まだまだ元気な初老の夫婦が、リュックサックに水筒を指して電車に乗ってきた。どこか、山登りにでも行くのだろうか。

優先座席には、くたびれたスーツを着た若いサラリーマンが座っている。スマートフォンを見続けて、顔を上げる様子はない。隣にはフリーターらしき雰囲気の男性が手すりに肘をついて、憂鬱そうな顔で声の大きな中国人観光客に苛々としている。

2人とも疲れ果てているようで、初老の夫婦に席を譲る様子はない。

20年前なら、「席を譲ってあげたらいいのに」と僕は思った気がする。

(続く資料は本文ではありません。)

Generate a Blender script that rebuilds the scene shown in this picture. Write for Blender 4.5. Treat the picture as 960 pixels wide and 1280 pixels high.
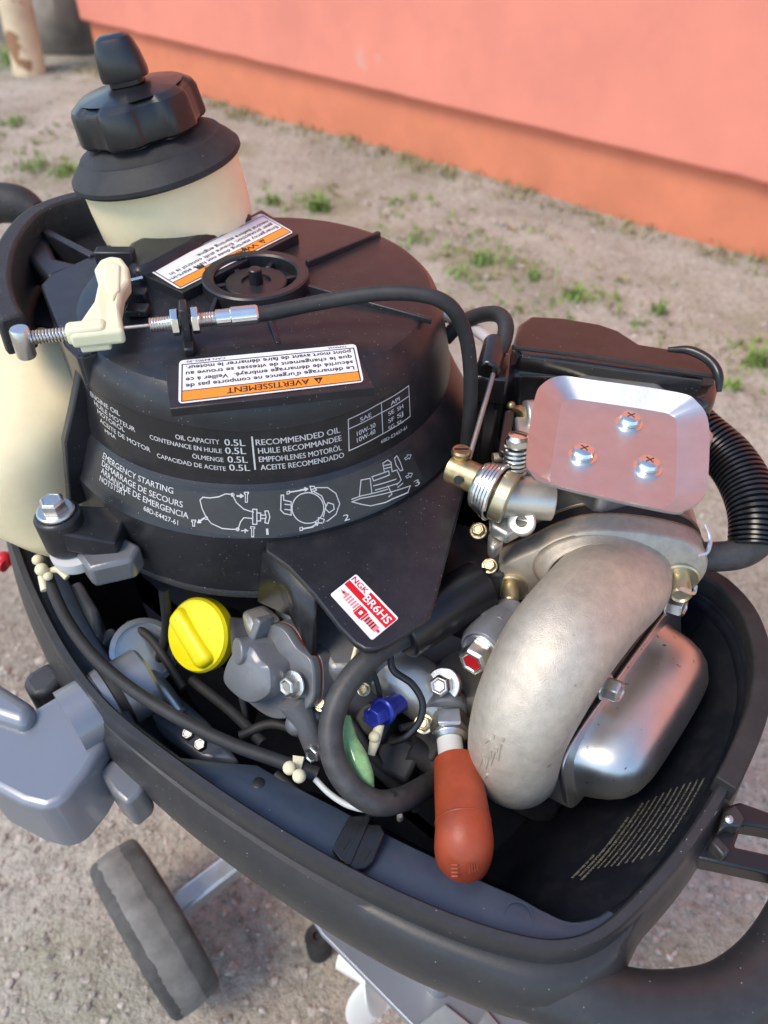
import bpy, bmesh, math, random
from mathutils import Vector, Matrix
from math import radians, sin, cos, pi, hypot

scn = bpy.context.scene
for o in list(bpy.data.objects):
    bpy.data.objects.remove(o)
COL = scn.collection
random.seed(7)

# ------------------------------------------------------------------ camera
CAM_H = 87.4            # cm above the ground
PITCH = radians(43.5)
FOC = 967.0             # focal length in pixels of the 960 x 1280 photograph
cam = bpy.data.cameras.new("camera")
cam.sensor_fit = 'VERTICAL'
cam.sensor_height = 36.0
cam.lens = 36.0 * FOC / 1280.0
cam.clip_start = 0.01
cam.clip_end = 500
cam.dof.use_dof = True
cam.dof.focus_distance = 0.43
cam.dof.aperture_fstop = 7.6
camo = bpy.data.objects.new("camera", cam)
COL.objects.link(camo)
camo.location = (0, 0, CAM_H * 0.01)
camo.rotation_euler = (pi / 2 - PITCH, 0, 0)
scn.camera = camo

# ------------------------------------------------------------------ light
SUN_DIR = Vector((-0.44, -0.28, 0.80)).normalized()   # towards the sun
world = bpy.data.worlds.new("World")
scn.world = world
world.use_nodes = True
wn = world.node_tree
bg = wn.nodes["Background"]
sky = wn.nodes.new("ShaderNodeTexSky")
sky.sky_type = 'NISHITA'
sky.sun_disc = False
sky.sun_elevation = math.asin(SUN_DIR.z)
sky.sun_rotation = math.atan2(SUN_DIR.x, SUN_DIR.y)
sky.dust_density = 0.6
sky.air_density = 1.0
wn.links.new(sky.outputs[0], bg.inputs[0])
bg.inputs[1].default_value = 0.15
sun = bpy.data.lights.new("sun", 'SUN')
sun.energy = 1.5
sun.angle = radians(24)
sun.color = (1.0, 0.87, 0.70)
suno = bpy.data.objects.new("sun", sun)
COL.objects.link(suno)
suno.rotation_euler = SUN_DIR.to_track_quat('Z', 'Y').to_euler()
scn.view_settings.view_transform = 'Standard'
scn.view_settings.look = 'None'
scn.view_settings.gamma = 1
scn.view_settings.exposure = 0.95
scn.render.engine = 'CYCLES'
scn.cycles.max_bounces = 6
scn.cycles.diffuse_bounces = 3
scn.cycles.glossy_bounces = 3
scn.cycles.transmission_bounces = 4

# ------------------------------------------------------------------ layout helpers (cm)
def U(px, py, z):
    """point at height z (cm) that the photograph shows at pixel px, py"""
    x = px - 480.0; y = 640.0 - py
    dy = FOC * cos(PITCH) + y * sin(PITCH)
    dz = -FOC * sin(PITCH) + y * cos(PITCH)
    t = (z - CAM_H) / dz
    return Vector((x * t, dy * t, z))

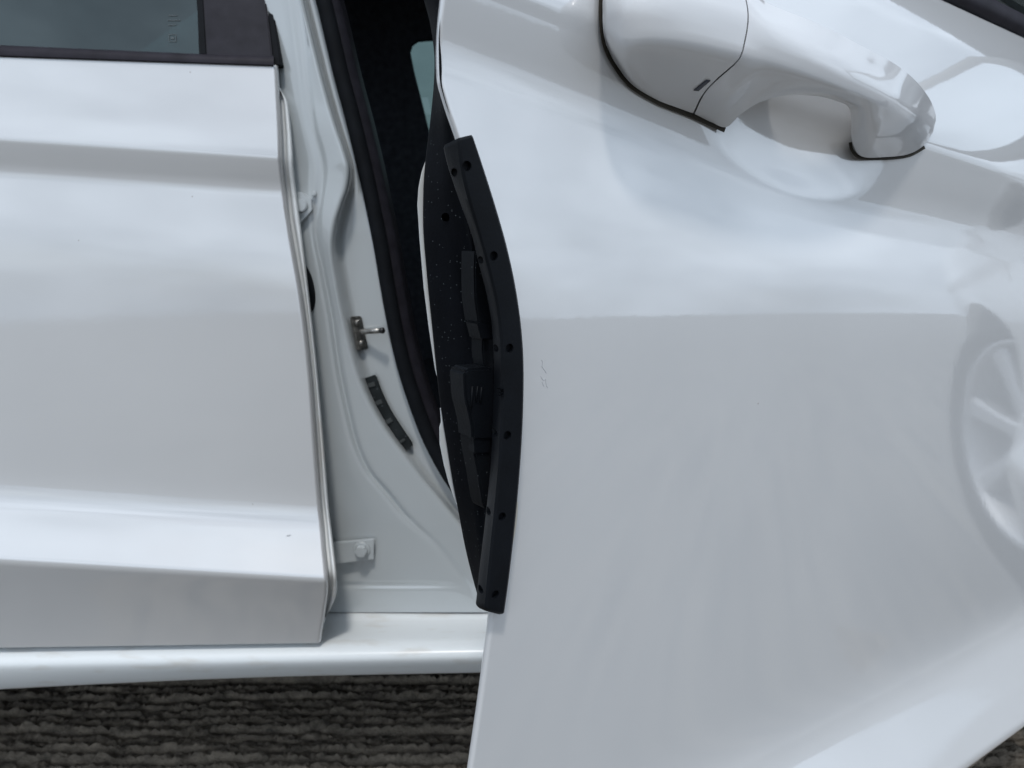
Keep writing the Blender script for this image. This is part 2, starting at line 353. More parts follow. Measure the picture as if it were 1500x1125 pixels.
FL = [(408, 128), (414, 137), (421, 150), (425, 180), (428, 215), (430, 250), (436, 300), (445, 370), (452, 430), (460, 500), (466, 560), (474, 650), (481, 740), (488, 800), (493, 846), (493, 868), (486, 888), (470, 915)]
fl = curve(FL, 90); rows = []
for x, y in fl:
    u, h0 = surf_hit(CARF, x, y, -0.012); ue = rdE(h0)
    wd = u - ue
    sect = [(ue - 0.012, -0.014), (ue - 0.0005, -0.0165), (ue + 0.16*wd, -0.0165), (ue + 0.38*wd, -0.0125), (ue + 0.62*wd, -0.0100), (ue + 0.86*wd, -0.0097), (u - 0.0005, -0.0108), (u, -0.0128), (u - 0.0008, -0.017), (u - 0.02, -0.03)]
    rows.append([surf(CARF, a, h0, d) for a, d in sect])
grid('door_flange', rows, M_hem, REAR)

# ------------------------------------------------------------------ rear door window, mouldings
def sheet(name, fr, poly, off, m, parent, thick=0.003, n=None, **props):
    bm = bmesh.new(); f = bm.faces.new([bm.verts.new(SP(fr, x, y, off)) for x, y in poly])
    e = bmesh.ops.extrude_face_region(bm, geom=[f]); vs = [g_ for g_ in e['geom'] if isinstance(g_, bmesh.types.BMVert)]
    bmesh.ops.translate(bm, verts=vs, vec=Vector(-fr.N * thick))
    bmesh.ops.bevel(bm, geom=bm.edges[:], offset=min(0.001, thick*0.3), segments=2, affect='EDGES')
    return bm_obj(name, bm, m, parent, **props)
# belt moulding: rounded bar
rows = []
for x in np.linspace(-420, 401, 30):
    yt = 66 + 0.0445 * x if x < 300 else 79.3 + 0.028 * (x - 300); yb = 83.5 + 0.0345 * x
    p = []
    for f_, d in [(0, -0.012), (0, -0.001), (0.06, 0.0012), (0.5, 0.0030), (0.85, 0.0026), (0.97, 0.001), (1.0, -0.002), (1.0, -0.02)]:
        p.append(SP(CARF, x, yt + (yb - yt)*f_, d))
    rows.append(p)
grid('belt_moulding', rows, M_beltm, REAR, wrap=True, caps=True, sharp=50)
sheet('window_pane', CARF, [(-420, 60), (296, 84), (289, -6), (280, -130), (-420, -160)], -0.007, M_glass, REAR, 0.004)
sheet('window_channel', CARF, [(291, 80), (303, 80), (298, -5), (288, -130), (279, -130), (288, -5)], -0.0015, M_rubber, REAR, 0.006)
sheet('pillar_cover', CARF, [(302.5, 82), (399, 85), (394, 40), (388, -10), (365, -130), (287, -130), (297, -10)], -0.0005, M_pillar, REAR, 0.008)
sheet('pillar_seal', CARF, [(399.5, 96), (412, 96), (411, 90), (406, 50), (398, 0), (370, -130), (358, -130), (388.5, -2), (395, 42)], -0.003, M_rubber, REAR, 0.02)
# small etched marks on the glass
bm = bmesh.new()
def mark(x, y, wx, wy):
    bm.faces.new([bm.verts.new(SP(CARF, a, c, -0.0066)) for a, c in ((x, y), (x+wx, y), (x+wx, y+wy), (x, y+wy))])
for k_, ww in enumerate((14, 18, 12)): mark(246, 22 + k_*7, ww, 1.3)
mark(247, 50, 11, 1.2); mark(247, 60, 11, 1.2); mark(247, 50, 1.2, 11); mark(257, 50, 1.2, 11); mark(250, 54, 5, 3.5)
M_etch = mat('etching', (0.075, 0.09, 0.095), 0.8)[0]
bm_obj('glass_etching', bm, M_etch, REAR)

# ------------------------------------------------------------------ door jamb (B pillar) as a pressed panel
JR = [(-560, 322), (-140, 412), (-60, 430), (0, 445), (60, 460), (120, 475), (180, 492), (225, 507), (250, 513), (272, 511), (300, 502), (330, 493), (360, 489), (420, 497), (470, 507), (520, 519), (560, 531), (600, 549), (640, 574), (670, 598), (700, 621), (730, 646), (760, 670), (800, 704), (850, 750), (910, 808)]
JS = [(-560, 342), (-140, 432), (-60, 452), (0, 468), (50, 480), (110, 494), (170, 510), (240, 527), (300, 540), (360, 552), (420, 562), (480, 573), (540, 587), (590, 603), (640, 622), (685, 645), (720, 668), (760, 705), (800, 750), (850, 815), (910, 890)]
GR = [(-560, 306), (-140, 400), (0, 432), (180, 455), (250, 470), (330, 462), (400, 474), (470, 487), (540, 497), (593, 508), (647, 521), (690, 540), (722, 567), (753, 592), (800, 640), (910, 720)]
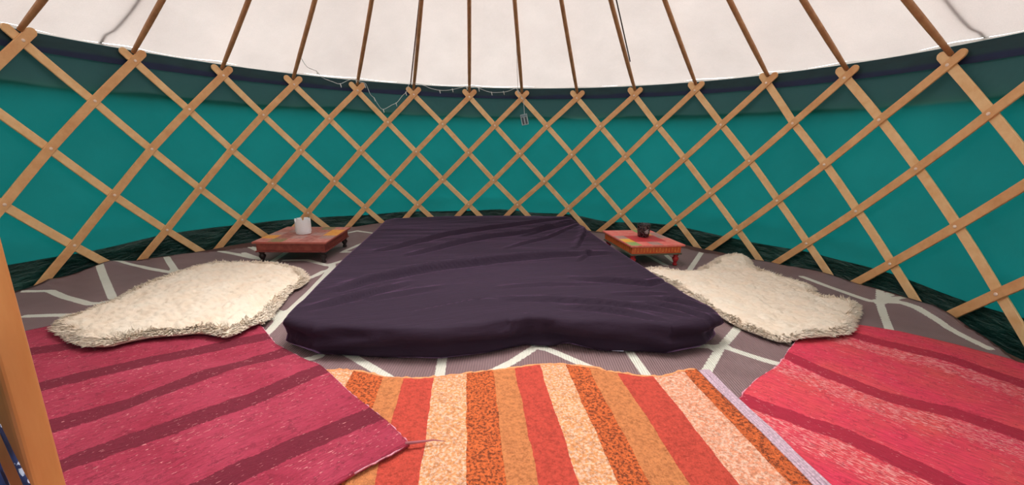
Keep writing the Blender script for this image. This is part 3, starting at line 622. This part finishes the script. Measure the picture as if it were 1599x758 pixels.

今は、もうわからない。答えがない。

右肩上がりの日本の黄金期を生きて、貯金なり年金なりで、充実した老後を過ごせる(であろう)笑顔の初老夫婦。それに対して、目の前の老人も目に映らない。それどころか、自分自身の老後のことを考える余裕もないかもしれない、疲れ果てた男性。結婚しても、経済的な理由から、子供を産むことも躊躇う人もいる。結婚すらも諦める人もいたり、恋人を見つける余裕がない人もいる。僕と同世代、僕よりも若い世代は実家が裕福でなければ、人並み以上に頑張って、ようやく人並みの暮らしができるのだ。

日本の世代間格差の問題は、知的水準の高い人たちから話を聞くと、危機的な状況らしい。経済誌を読むなら、専門分野の論文でも読みたいなどと考えてしまう僕は、ただただ身近な人たちの笑顔を願うぐらいしかない。

この目の前の風景。
元気に笑顔で、山登りに行く初老夫婦。
冴えない表情の疲れ果てた20,30代男性。

優先されるべきは、どちらなのだろう。単純な正義は、何処か遠くに行ってしまった。